小米科技(シャオミ)は9月8日、「小米グループ職業倫理委員会」が社内メールを通じて、中国区市場部の王騰(ワン・テン)が企業機密情報の漏洩および利益相反を含む重大な規律違反を犯したとして、解雇処分としたことを発表した。王騰はこれまで小米中国区市場部総経理およびRedmiブランド総経理を務めていた。同日、王騰は自身の微博(ウェイボー)で「過去にいくつかの過ちを犯し、その代償を受け入れる」と応じた。
小米の発表によると、王騰は機密情報の漏洩に加え、利益相反行為に関与していたことが判明。これらの行為は、同社の厳格なコンプライアンス規定および職業倫理基準に違反するものであった。王騰の具体的な違反内容については、公式発表では詳細が明らかにされていないが、過去の事例を踏まえると、小米の機密保持に対する姿勢は極めて厳格であることが伺える。
王騰は以前から情報漏洩に関連する問題で注目を集めてきた。2022年4月には、当時小米河南省分公司総経理だった王騰が、Redmi K50標準版の発売時期を微博で不用意に公開したとして、二次漏洩と判定された。この際、会社は彼に対し警告処分、年間昇進の取消、業績ボーナス5000元の控除、季度評価点数10点の減点を科した。さらに2024年8月、雷軍CEOはライブ配信で「小米の機密保持制度は非常に厳しく、王騰は頻繁に漏洩で罰金を科されている」と冗談交じりに言及し、彼の「漏洩癖」が社内外で話題となっていた。

2024年10月には、来る小米15シリーズの発表を前に、王騰が再び情報漏洩のリスクを指摘され、製品マネージャーの魏思琪(ウェイ・スーチー)から「謹言慎行」と書かれたTシャツを贈られるというエピソードが話題を呼んだ。このTシャツは、情報管理の重要性を改めて警告する象徴的な出来事として、ネット上で広く議論された。

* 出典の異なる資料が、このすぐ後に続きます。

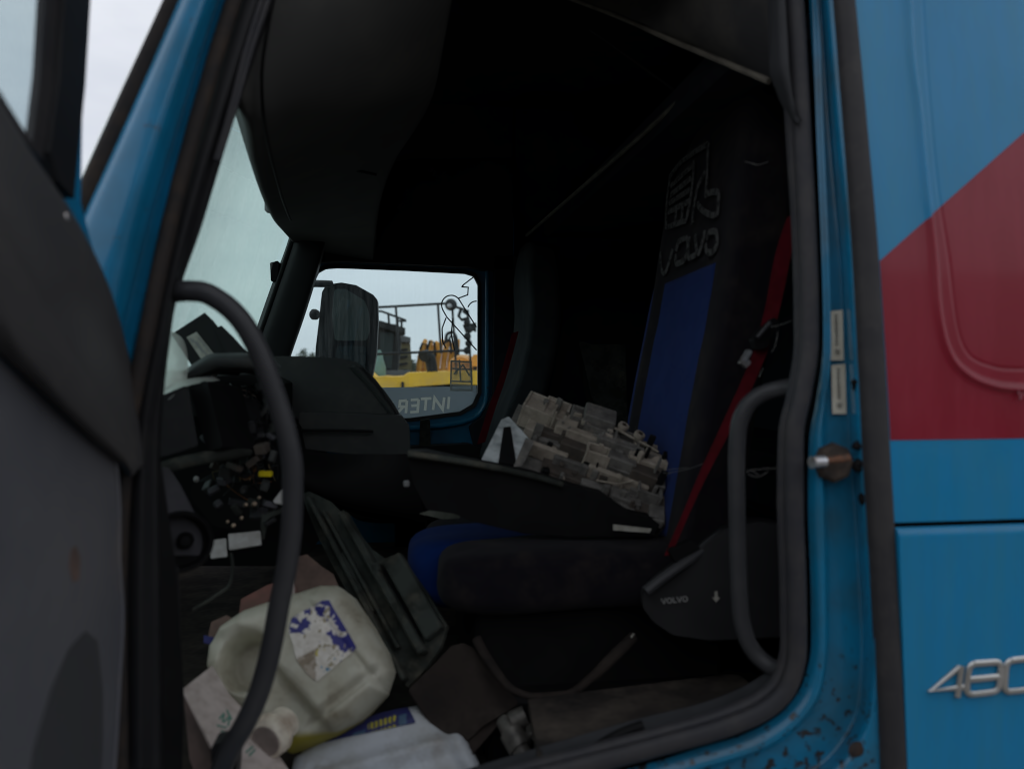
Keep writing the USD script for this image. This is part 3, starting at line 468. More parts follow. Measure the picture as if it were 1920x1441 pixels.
T.add('shelf_seam', tube(resample(Ps([(522, -40, .175), (492, 120, .2), (494, 215, .275), (512, 310, .58), (545, 412, 1.22)]), 40), 0.003, 8), 'dark', sh); T.add('shelf_seam', tube(Ps([(572, 200, .44), (570, 250, .55), (574, 300, .9)]), .0025, 8, 16), 'dark', sh); T.add('shelf_button', lathe([(0, .004), (.008, .004), (.011, 0)], P(582, 245, .7), unit(A([.1, -1, -.6])), 14), 'dark', sh)
# ---- cab shell (closed box behind what is seen)
def bx(x0, x1, y0, y1, z0, z1): return box([(x0 + x1) / 2, (y0 + y1) / 2, (z0 + z1) / 2], [x1 - x0, y1 - y0, z1 - z0], 0.01)
T.add('roof', bx(-0.55, 2.2, 0.13, 2.47, 3.25, 3.32), 'blue'); T.add('ceiling', bx(-0.5, 1.6, 0.17, 2.40, 3.18, 3.22), 'lining'); T.add('rear_wall', bx(1.35, 1.42, 0.17, 2.40, 1.2, 3.2), 'lining')
T.add('inner_side_wall', bx(0.86, 1.38, 0.17, 0.20, 1.2, 3.2), 'lining'); T.add('far_side_wall', bx(0.50, 1.38, 2.37, 2.41, 1.2, 3.2), 'lining'); T.add('far_side_upper', bx(-0.6, 0.5, 2.37, 2.41, 2.68, 3.2), 'lining')
T.add('roof_front', shell(A([[[-.36, .13, 3.06], [-.40, .13, 3.3]], [[-.60, 1.2, 3.06], [-.56, 1.2, 3.3]], [[-.44, 2.45, 3.06], [-.42, 2.45, 3.3]]]), 0.03), 'blue')
T.add('firewall', bx(-0.92, -0.86, 0.05, 2.42, 1.1, 1.93), 'dark'); T.add('floor', bx(-0.9, 1.4, 0.09, 2.40, 1.19, 1.225), 'floormat'); T.add('outer_far_side', bx(0.45, 2.2, 2.43, 2.47, 0.8, 3.3), 'blue')
T.add('header_rail', bx(-0.35, 1.0, 0.15, 0.21, 2.80, 3.2), 'lining')
# dusty trim over the rear top corner of the opening
h1 = [P(1050, -8, 0.62), P(1150, 28, 0.52), P(1265, 78, 0.41), P(1350, 113, 0.33), P(1442, 152, 0.22)]; h2 = [P(1100, -110, 0.58), P(1200, -40, 0.46), P(1290, 30, 0.34), P(1370, 60, 0.26), P(1450, 100, 0.17)]; h3 = [P(1140, -260, 0.5), P(1250, -190, 0.38), P(1330, -110, 0.27), P(1400, -40, 0.20), P(1452, 20, 0.13)]
hg = loft([h1, h2, h3], 20, 60); hg = hg + 0.014 * np.asarray(meshkit.fbm(hg.reshape(-1, 3) * 11)).reshape(hg.shape[:2])[..., None] * A([0.3, -1, 0.3])
T.add('header_trim', shell(hg, 0.012), 'dustytrim', label='sagging dark trim over the door opening', smooth=60); T.add('header_edge', tube(resample(A(h1), 40), [0.003, 0.004, 0.005, 0.006, 0.006], 8), 'dustyedge')
T.add('rear_pillar_trim', shell(loft([Ps([(1437, -60, .13), (1440, 60, .13), (1443, 130, .13), (1458, 180, .13), (1484, 225, .12)]), Ps([(1452, -60, .09), (1458, 60, .09), (1462, 130, .09), (1474, 180, .09), (1488, 228, .09)]), Ps([(1468, -60, .08), (1476, 60, .08), (1480, 130, .08), (1486, 180, .08), (1494, 230, .08)])], 9, 30), 0.01), 'greytrim')
# bunk behind the seats
rail_ = Ps([(1000, 440, 2.25), (1370, 122, 0.45)]); rail_[1, 2] = rail_[0, 2] + .02
bk = T.add('upper_bunk', box([(rail_[0, 0] + 1.35) / 2 + .03, 1.3, 2.63], [0.72, 2.1, 0.07], 0.015), 'lining', label='folded upper bunk behind the seats'); T.add('bunk_rail', tube(Ps([(1000, 441, 2.25), (1185, 287, 1.0), (1368, 126, 0.45)]) + A([-.03, 0, .0]), 0.0065, 8, 20), 'dustyedge', bk); T.add('bunk_seam', tube(Ps([(1105, 55, .95), (1190, 115, .9), (1280, 182, .85), (1345, 245, .8)]), 0.003, 8, 20), 'greytrim', bk)
lb = T.add('lower_bunk', box([1.12, 1.3, 1.70], [0.44, 2.1, 0.16], 0.04), 'lining'); T.add('bunk_backrest', slab([(1083, 636), (1110, 645), (1172, 644), (1178, 800), (1130, 800), (1108, 740), (1095, 680)], 1.7, 0.10, 0.012), 'dirty', lb)
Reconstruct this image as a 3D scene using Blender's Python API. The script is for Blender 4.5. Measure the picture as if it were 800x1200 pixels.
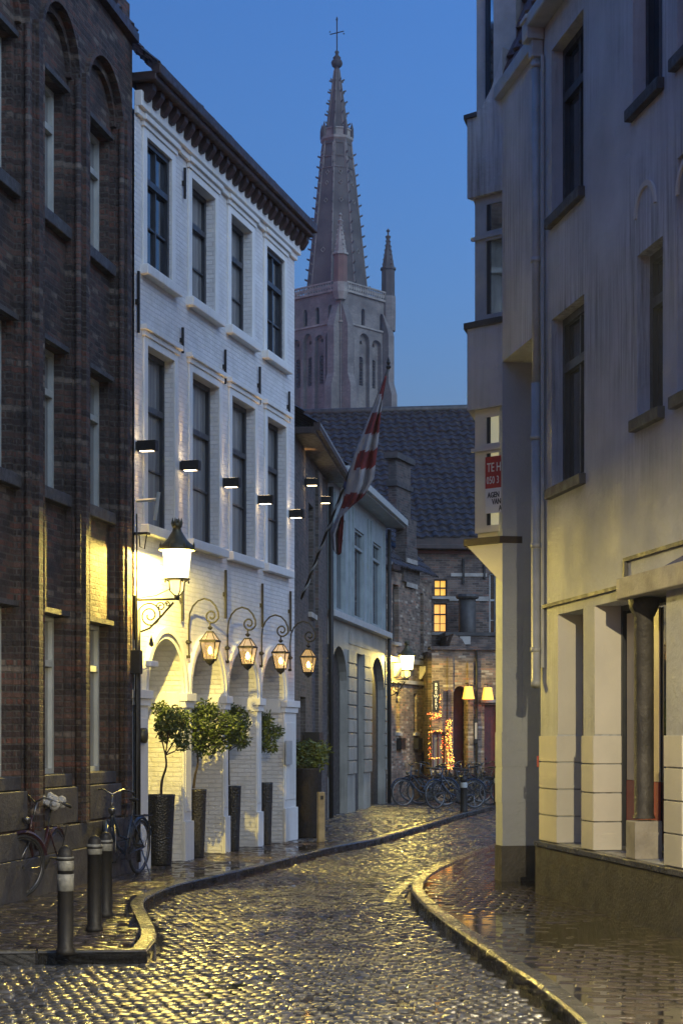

小米は、競争の激しいスマートフォンおよびテクノロジー業界において、新製品の情報管理を極めて重視している。機密情報の漏洩は、市場競争力の低下や投資家信頼の損失につながる可能性があるため、同社は厳格な情報管理体制を構築している。2023年12月には、小米汽車に関する実車写真の漏洩事件が発生し、3人の従業員が解雇され、永久不採用の処分を受けた。この際も、雷軍は公式声明で「悪意ある漏洩とデマに対する法的責任を追及する」と強調した。
また、2024年6月には、2人の高級管理職が利益相反を含む違反行為で解雇されるなど、小米は社内の腐敗や規律違反に対する「反腐敗の嵐」を展開している。今回の王騰の解雇も、この一連の企業統治強化の流れに沿った措置と考えられる。東方財経の分析によれば、テクノロジー業界全体で情報漏洩や利益相反に対する監視が強化されており、小米の措置は業界全体のトレンドを反映している。
王騰は小米およびRedmiブランドで重要な役割を果たしてきた人物だ。2020年にRedmiチームに製品ディレクターとして加わり、特にRedmi K40シリーズの成功で知られる。同シリーズは中価格帯市場で圧倒的な販売実績を誇り、彼の手腕が高く評価された。しかし、情報漏洩問題による2021年の河南省への「異動」は、一部で「左遷」とも揶揄されたが、王騰自身はこれを「異なる部門での学びと成長の機会」と説明している。2023年8月に北京本社に戻り、Redmiブランド総経理に昇進したが、今回の解雇により彼の小米でのキャリアは終焉を迎えた。